Eco Innovation

Google joins global methane mapping mission

14th February 2024
Harry Fowle

Technology behemoth Google is endorsing a satellite initiative scheduled for a March launch, aimed at gathering global data on methane concentrations.

This satellite will maintain an orbit 300 miles above Earth, completing 15 orbits daily.

Scientists have identified methane as a significant factor in global warming due to its ability to retain heat.

Methane production is notably high in agriculture and waste management, but Google's venture will concentrate on detecting methane emissions from oil and gas facilities.

Oil and gas extraction activities often involve the burning or venting of methane.

This venture represents a partnership between Google and the Environmental Defense Fund, an international non-profit organisation dedicated to climate action.

The information collected by the satellite will be analysed using Google's advanced artificial intelligence technology to create a detailed map highlighting methane leaks across global oil and gas infrastructure.

However, Google has stated that it will not directly alert the owners of the infrastructure implicated in significant leaks.

The company's stance is to make the data accessible, noting that it will be available to governments and regulatory bodies, who will then have the responsibility to enact any necessary changes.

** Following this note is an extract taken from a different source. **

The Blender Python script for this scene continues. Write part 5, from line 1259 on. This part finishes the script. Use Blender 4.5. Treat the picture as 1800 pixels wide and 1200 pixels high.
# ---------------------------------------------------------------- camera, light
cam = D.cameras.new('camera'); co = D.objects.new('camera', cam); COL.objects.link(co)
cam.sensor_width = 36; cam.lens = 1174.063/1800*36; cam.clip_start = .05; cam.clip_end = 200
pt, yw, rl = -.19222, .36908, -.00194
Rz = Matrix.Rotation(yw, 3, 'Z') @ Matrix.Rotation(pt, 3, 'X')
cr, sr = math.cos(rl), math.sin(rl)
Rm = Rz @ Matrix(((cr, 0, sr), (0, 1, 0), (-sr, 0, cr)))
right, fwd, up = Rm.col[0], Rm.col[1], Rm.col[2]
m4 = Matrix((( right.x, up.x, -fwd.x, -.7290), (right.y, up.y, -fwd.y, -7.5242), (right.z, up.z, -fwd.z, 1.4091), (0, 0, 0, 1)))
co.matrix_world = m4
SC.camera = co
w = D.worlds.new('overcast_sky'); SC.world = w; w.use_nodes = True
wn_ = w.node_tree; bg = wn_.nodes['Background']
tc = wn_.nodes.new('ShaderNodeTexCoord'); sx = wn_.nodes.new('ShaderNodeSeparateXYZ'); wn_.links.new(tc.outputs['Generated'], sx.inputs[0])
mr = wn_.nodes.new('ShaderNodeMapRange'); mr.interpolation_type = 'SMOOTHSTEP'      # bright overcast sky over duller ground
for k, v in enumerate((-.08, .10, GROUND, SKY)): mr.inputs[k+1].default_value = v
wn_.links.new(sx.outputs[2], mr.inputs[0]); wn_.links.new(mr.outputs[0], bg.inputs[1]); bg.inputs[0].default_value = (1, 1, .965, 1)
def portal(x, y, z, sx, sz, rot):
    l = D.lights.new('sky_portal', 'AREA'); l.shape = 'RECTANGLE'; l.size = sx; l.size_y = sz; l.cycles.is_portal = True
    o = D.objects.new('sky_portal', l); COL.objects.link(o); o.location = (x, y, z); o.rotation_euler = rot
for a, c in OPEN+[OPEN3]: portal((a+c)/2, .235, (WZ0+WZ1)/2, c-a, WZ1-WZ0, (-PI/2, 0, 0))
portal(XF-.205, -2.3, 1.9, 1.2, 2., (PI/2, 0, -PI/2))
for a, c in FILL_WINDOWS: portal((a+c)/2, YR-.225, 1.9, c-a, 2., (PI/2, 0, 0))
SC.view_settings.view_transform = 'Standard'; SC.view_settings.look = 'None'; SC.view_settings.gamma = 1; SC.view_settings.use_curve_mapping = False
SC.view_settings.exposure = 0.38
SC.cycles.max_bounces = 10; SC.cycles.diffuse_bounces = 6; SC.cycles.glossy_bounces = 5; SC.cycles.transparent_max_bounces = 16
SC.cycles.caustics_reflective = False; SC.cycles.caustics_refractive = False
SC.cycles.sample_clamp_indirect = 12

Currently, there is no global regulation for methane emission control. The European Union has introduced proposals to reduce methane emissions, including mandatory leak repairs by oil and gas operators and a ban on flaring in the coal industry within EU countries starting from 2025.

Google's methane map, accessible through its Earth Engine, will not provide real-time data, with updates from the satellite arriving every few weeks.

In 2017, the European Space Agency launched Trompomi, a similar satellite tool for tracking atmospheric trace gases, including methane, with a minimum operational lifespan of seven years, potentially concluding this year.

Carbon Mapper, utilising Trompomi data, revealed in 2022 that the largest methane emissions were observed in Turkmenistan, Russia, and the USA, although data from Canada and China were obscured by cloud coverage.

Google aims to address the limitations of current tracking technologies with its project.

Despite ongoing efforts to monitor methane, levels of the gas continue to rise alarmingly.

NASA reports a more than twofold increase in methane levels over the past two centuries, attributing 60% of this to human activities, notably from livestock, particularly cows, which emit methane through their digestive processes.

According to a 2020 report by the US Environmental Protection Agency, an individual cow can emit between 154-264 pounds of methane annually, with an estimated 1.5 billion cows globally raised for meat.

Peter Thorne, a professor of physical geography at Maynooth University in Ireland, noted that while satellites excel at identifying major emission sources, pinpointing smaller, more dispersed sources, like those from agriculture, remains challenging.